Se a reforma vier, daqui a muito tempo, lá pelo século 21 (esta Folha utiliza algarismos arábicos para nomear séculos, papas e reis), se a reforma vier, eliminará alguns acentos diferenciais pouco usados (côa/coa, pêra/péra/pera, pêlo/pelo, pôlo/pólo/polo, pára/para, pôr/por etc. Só manterá o acento diferencial obrigatório em pôde; o de fôrma será facultativo. A reformeta eliminará também o trema, que a Folha não usa faz tempo; podará o acento aos ditongos ``ei" e ``oi" de timbre aberto (idéia, assembléia, papéis, réis, apóio, bóia, jóia etc.). Mandará para o espaço o acento de palavra que termine em ``eem" e ``oo": (dêem, vêem, enjôo, vôo etc); rifará o acento de formas verbais como argúe, argúi, averigúe, redargúe, obliqúe etc., e dará uma ordenada no uso do hífen, que desaparece em palavras compostas formadas por prefixos terminados em vogal, se o elemento seguinte começa com ``r" ou ``s"; nesse caso as consoantes duplicam-se e apagam o hífen: supra-renal será suprarrenal, anti-semita será antissemita e assim por diante; haverá hífen se a última letra do prefixo e a primeira da palavra seguinte forem iguais: arqui-inimigo em vez do atual arquiinimigo etc.

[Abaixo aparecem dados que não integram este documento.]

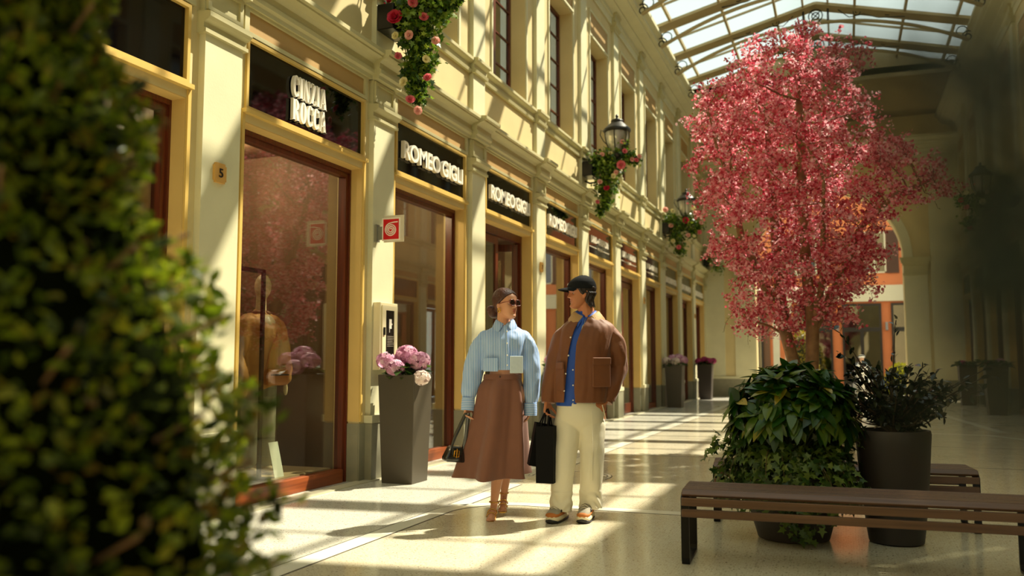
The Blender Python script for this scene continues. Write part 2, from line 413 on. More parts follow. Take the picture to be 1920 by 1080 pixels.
def bay(side):
    """trim between two pilasters, local y 0 = near edge of the pilaster"""
    m = MB(); y0, y1 = .55, 2.46
    for q in ((y0, y0+.03, 3.3, 3.92), (y1-.03, y1, 3.3, 3.92), (y0+.03, y1-.03, 3.89, 3.92), (y0+.03, y1-.03, 3.3, 3.33)): fb(m, side, -.04, .025, *q)
    fb(m, side, -.02, .05, y0-.03, y1+.03, 3.265, 3.30)
    fb(m, side, -.02, .018, y0-.035, y0-.001, 0.6, 3.265); fb(m, side, -.02, .018, y1+.001, y1+.035, .6, 3.265)
    r = m.build('door_surround', GOLD); r['kind'] = 'structure'
    m = MB(); fb(m, side, -.15, -.001, y1-.008, y1-.0005, .6, 3.2); fb(m, side, -.15, -.001, y0+.0005, y0+.008, .6, 3.2); fb(m, side, -.15, -.001, y0+.008, y1-.008, 3.19, 3.199); m.build('reveal_lining', JAMB, r)
    m = MB(); fb(m, side, -.01, .006, .56, 2.44, 3.965, 4.145); m.build('frieze_panel', TAN, r)
    m = MB()
    for q in ((.5, 2.5, 3.93, 3.965), (.5, 2.5, 4.145, 4.17), (.5, .56, 3.965, 4.145), (2.44, 2.5, 3.965, 4.145)): fb(m, side, -.01, .03, *q)
    m.build('frieze_moulding', SAGE, r)
    m = MB(); a, b = .78, 2.24
    for q in ((a, b, 7.78, 7.82), (a, b, 8.28, 8.32), (a, a+.04, 7.82, 8.28), (b-.04, b, 7.82, 8.28)): fb(m, side, -.01, .03, *q)
    for q in ((a-.02, a+.03, 5.3, 7.78), (b-.03, b+.02, 5.3, 7.78)): fb(m, side, -.02, .025, *q)
    m.build('window_architrave', CREAM, r)
    m = MB(); fb(m, side, -.01, .006, a+.04, b-.04, 7.82, 8.28); m.build('lintel_panel', TAN, r)
    return r
winn = [0]
def shopwin(side):
    """large display window in the reveal, local y 0 = pilaster edge"""
    y0, y1 = .55, 2.46; m = MB()
    for d0, d1, w in ((-.24, -.15, .075), (-.21, -.13, .03)):
        fb(m, side, d0, d1, y0, y0+w, 0, 3.2); fb(m, side, d0, d1, y1-w, y1, 0, 3.2); fb(m, side, d0, d1, y0+w, y1-w, 3.2-w-.02, 3.2)
    r = m.build('window', MAHO); r['kind'] = 'structure'
    m = MB(); fb(m, side, -.24, -.13, y0+.075, y1-.075, 0, .13); m.build('bottom_rail', MAHOR, r, bevel=.005)
    m = MB(); fb(m, side, -.205, -.195, y0+.07, y1-.07, .12, 3.12); m.build('pane', GLASSW, r)
    return r
def upwin(side):
    y0, y1 = .82, 2.20; z0, z1 = 5.3, 7.75; m = MB()
    fr = [(y0, y0+.06, z0, z1), (y1-.06, y1, z0, z1), (y0+.06, y1-.06, z0, z0+.06), (y0+.06, y1-.06, z1-.06, z1), ((y0+y1)/2-.04, (y0+y1)/2+.04, z0+.06, z1-.06)]
    for q in fr: fb(m, side, -.3, -.24, *q)
    for i in range(1, 5): fb(m, side, -.285, -.25, y0+.06, y1-.06, z0+i*.49-.012, z0+i*.49+.012)
    r = m.build('window', MAHO); r['kind'] = 'structure'
    m = MB(); fb(m, side, -.272, -.266, y0+.05, y1-.05, z0+.05, z1-.05); m.build('pane', GLASSU, r)
    m = MB(); fb(m, side, -.46, -.44, y0-.05, y1+.05, z0-.05, z1+.05); m.build('blind', mat('window_blind', (74, 70, 54), .8, var=.2), r)
    return r
def shopdoor(side, openleaf=0):
    y0, y1 = .55, 2.46; m = MB()
    fb(m, side, -.24, -.15, y0, y0+.07, 0, 3.2); fb(m, side, -.24, -.15, y1-.07, y1, 0, 3.2); fb(m, side, -.24, -.15, y0+.07, y1-.07, 3.08, 3.2)
    r = m.build('door', MAHO); r['kind'] = 'structure'
    ym = (y0+y1)/2
    def leaf(a, b, hinge, ang):
        e = bpy.data.objects.new('door_leaf', None); COL.objects.link(e); e.parent = r; e.location = (FX(side, -.2), hinge, 0); e.rotation_euler = (0, 0, ang)
        X = 0; w = .09; m = MB()
        for q in ((a, a+w, .02, 3.06), (b-w, b, .02, 3.06), (a+w, b-w, .02, .24), (a+w, b-w, 2.95, 3.06)): m.box(-.022, .022, q[0]-hinge, q[1]-hinge, q[2], q[3])
        m.build('leaf_frame', MAHO, e)
        m = MB(); m.box(-.004, .004, a+w-hinge, b-w-hinge, .24, 2.95); m.build('pane', GLASSW, e)
        hy = (b-.045 if hinge == a else a+.045)-hinge
        m = MB(); m.tube([(.05, hy, .9), (.05, hy, 1.5)], .012, 8); m.bar((0, hy, .95), (.05, hy, .95), .015, .015); m.bar((0, hy, 1.45), (.05, hy, 1.45), .015, .015)
        m.build('handle', mat('brass', (176, 140, 70), .3, metal=1), e)
    leaf(y0+.07, ym, y0+.07, 0 if not openleaf else 0); leaf(ym, y1-.07, y1-.07, math.radians(-72 if side == 'left' else 72)*openleaf)
    return r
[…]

Como se vê e já escrevemos aqui, nada que se compare com uma boa pizza, que algum dia se chamara ``pitsa" ou ``pitça", se houver uma reforma nacionalista em nossa língua.

Brilho de poliglota
Por falar em palavras exóticas em cartazes, o leitor Carlos Eduardo Martins, do Rio de Janeiro, manda, surpreso, recorte de anúncio de meia página de jornal com grandioso título:
``And the `Oscar' go to... Hokkins!"
Embora esta coluna trate de nossa amada língua, um texto monumental como esse de meia página inteira, diria Quércia, grita aos olhos e ouvidos até de monoglotas convictos como o Itamar. Em que obscuro gueto do Harlem ou de Sapopemba o amigo autor das bem-traçadas linhas supostamente anglicanas foi descolar esse ``... the `Oscar' go to..."? Os distribuidores de Oscar ou de quaisquer outros prêmios na terra de Mike Tyson costumam dizer ``The Oscar goes to...", na terceira pessoa do singular. O que o poliglótico redator escreveu equivale aos versos de Adoniran Barbosa em ``Samba do Arnesto":
``O Arnesto nus convidô
Pru samba, ele mora no Brais.
Nóis fumo e num incontremo ninguém
Nóis fiquemo cuma baita duma reiva
Da outra veiz nóis num vai mais.
Nóis num semo tatu."
Assim que é bom: brilhar em português e também em inglês. Inglês?